Das Landgericht ist eine Institution der Zivilgerichtsbarkeit. In erster Instanz ist es zuständig für nicht vermögensrechtliche Streitigkeiten und solche ab einem bestimmten Streitwert, in zweiter Instanz hinsichtlich möglicher Rechtsmittel gegen amtsgerichtliche Entscheidungen in Zivilprozessen und in Verfahren der Freiwilligen Gerichtsbarkeit.
Nach der Gründung des Deutschen Kaiserreichs im Jahre 1871 entstanden in Berlin drei Landgerichte: Das Landgericht I war für den Stadtkreis Berlin zuständig und wurde 1905 in dem neu gebauten Gebäudekomplex an der heutigen Littenstraße in Berlin Mitte untergebracht. Das Landgericht II in einem Gebäude an der Möckernstraße in Kreuzberg war für die stadtnahen Kreise südlich von Berlin zuständig. Schließlich wurde 1899 die Errichtung eines Landgerichts III beschlossen, das für die nördlich gelegenen stadtnahen Kreise von Nauen über Bernau bis Straußberg zuständig wurde. Dazu gehörten damals die selbständigen Gemeinden Charlottenburg, Wedding, Spandau, Lichtenberg, Pankow und Weißensee.
Im Juli 1933 wurden die drei Landgerichte zu einem Landgericht Berlin verschmolzen und in Mitte untergebracht. Hier wurden bis zum Ende des Zweiten Weltkriegs das Arbeitsgericht und danach ein Teil des Bezirksamtes Charlottenburg und ein Postamt untergebracht.

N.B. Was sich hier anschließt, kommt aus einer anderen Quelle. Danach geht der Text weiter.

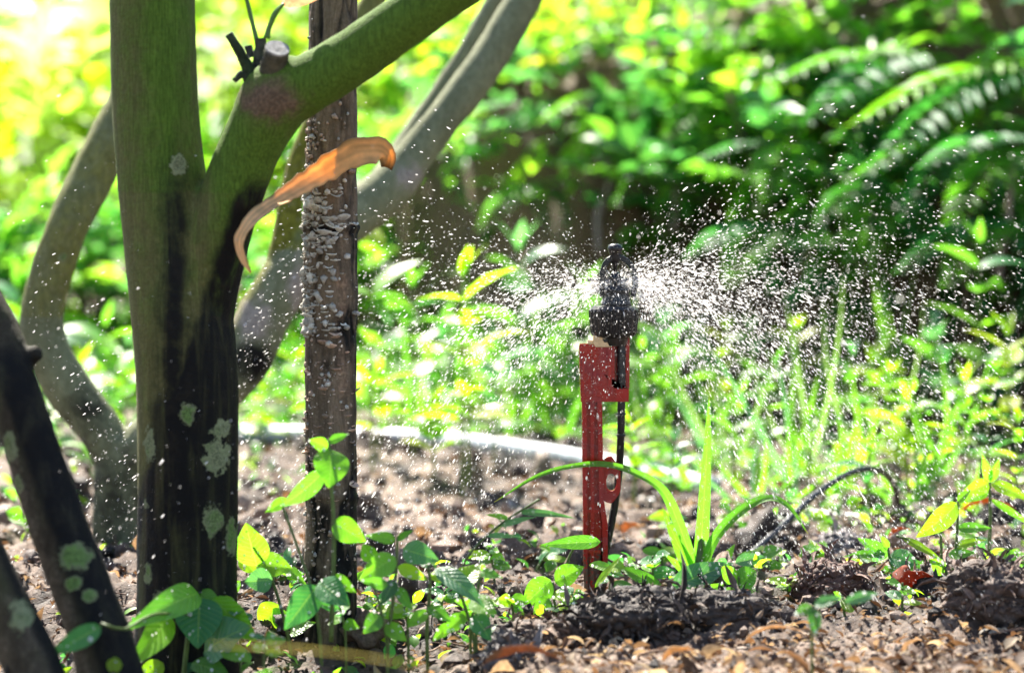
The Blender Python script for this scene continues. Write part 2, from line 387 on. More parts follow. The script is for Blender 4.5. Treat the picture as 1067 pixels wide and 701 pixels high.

Nach dem Zweiten Weltkrieg wurde das Landgericht im Westteil Berlins zunächst in mehreren Zehlendorfer Villen untergebracht. Es war mit amerikanischer Unterstützung gebildet worden als Gegengewicht zu dem von der sowjetischen Besatzungsmacht im Ostteil Berlins eingerichteten Bezirksgericht. Die Zuständigkeit des Landgerichts wurde schnell auf alle Westsektoren Berlins ausgedehnt, und Ende 1950 bezog es dieses Gebäude des ehemaligen Landgerichts III, wo es bis heute seinen Sitz hat. Nach dem Fall der Mauer hat das Landgericht die Zahl seiner Dienststellen auf drei erweitert. Sämtliche Berufungs- und Beschwerdekammern sind 1993 in das Justizgebäude an der Littenstraße in Mitte umgezogen. Die Gerichtsverwaltung und die erstinstanzlichen Zivilkammern sind hier in Charlottenburg geblieben.
Tegeler Weg
Der Tegeler Weg wurde 1884 benannt, zuvor hieß er “Weg nach Spandau”.
Am 4. November 1968 fand rund um das Landgericht die sogenannte “Schlacht am Tegeler Weg” statt, eine militante Konfrontation zwischen linken Demonstranten und der Polizei. Anlass war das Berufsverbot für den damaligen APO-Anwalt Horst Mahler. Das Datum gilt als wichtiger historischer Wendepunkt in der Entwicklung der außerparlamentarischen Opposition der 68er Bewegung hin zur gewaltsamen Auseinandersetzung.
Die nächste Straße, die nach der Osnabrücker Straße in den Tegeler Weg mündet, ist die Mindener Straße.